Wednesday 8 April 2009

Horse People with Alexandra Tolstoy (Tuesday, BBC 2)

Switched on BBC2 last night to see if there was anything worth watching- I'm not keen on TV at the moment, there have been some good nature shows (Nature's Great Events), Madmen continues to be excellent, and I watch Pushing Daisies for a bit of fun and Desperate Housewives out of habit. But there's nothing on TV at the moment. All the recent dramas have been awful. The Radio Times on Red Riding: "Could this be the best drama about the North, ever?!" No. It is bloody awful, have you ever been to the North!? Clearly no. Last week's efforts the Liam Neeson/Jimmy Nesbit thing was appalling as well, and Have you seen BBC1 on a Tuesday night at 9?! Horror, All the Small Things, makes me want to gag. TV is such a waste of time nowadays.
So Horse People last night, we switch it on to some posh bird with a plum in her mouth saying "I love horses!" Switch off... No, wait. Does that say 'Tolstoy'?

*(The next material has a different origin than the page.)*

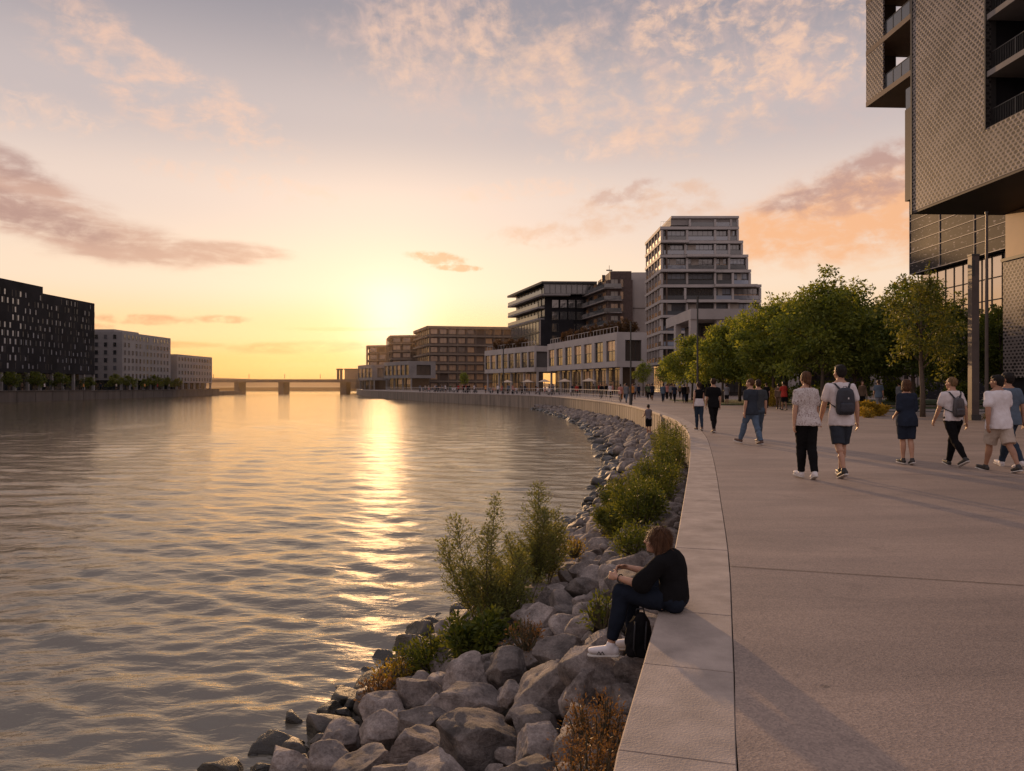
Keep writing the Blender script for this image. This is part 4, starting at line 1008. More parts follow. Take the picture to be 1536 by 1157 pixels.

It turns out Alexandra Tolstoy is not a posh bird with a plum in her mouth. She is an extremely intelligent woman who speaks both Russian and English fluently, she is not at all patronizing or offensive, she just has a posh voice. She is related to Leo Tolstoy it said it in the paper not in the show, great granddaughter I think, though I can't remember, I reckon this is the reason the farmers said yes.
The show was Alexandra living with some isolated Siberian Horse Farmers for three weeks basically to experience their way of life. These are men who breed horses, ride horses and eat horses. I'm not a horse-nut, I did go riding as a child, but I never wanted a horse as apparently "all" girls do, but Alexandra clearly is- I've just been on her website, she's married to a jockey!- so I thought she would be horrified and disgusted at the idea of killing horses to eat them. But this girl is highly intelligent, she made no judgement because she understood how it worked. And she had no objection to living that life for three weeks; she helped snap the legs of dead arctic hares, skinned a wolf, cleaned intestine meat, chopped up horses hooves to make jelly, and ate all the horse meat with the rustic farmers and actually enjoyed it. One said quietly to her after mortified she apologised for putting her knife accidentally through the fur while they skinning the fox, "You are not as spoiled as I thought you would be."
She was nothing like I initially thought, I will be watching the next two episodes, not that I care much about horses, and I don't really like seeing skinned animals or horses being killed, I just liked her. She was so natural, so polite- and I don't mean she was all manners, there was nothing forced about her, she just became one of the people who lived there.
Watch it on the iPlayer! You'll like her! She's cute and funny!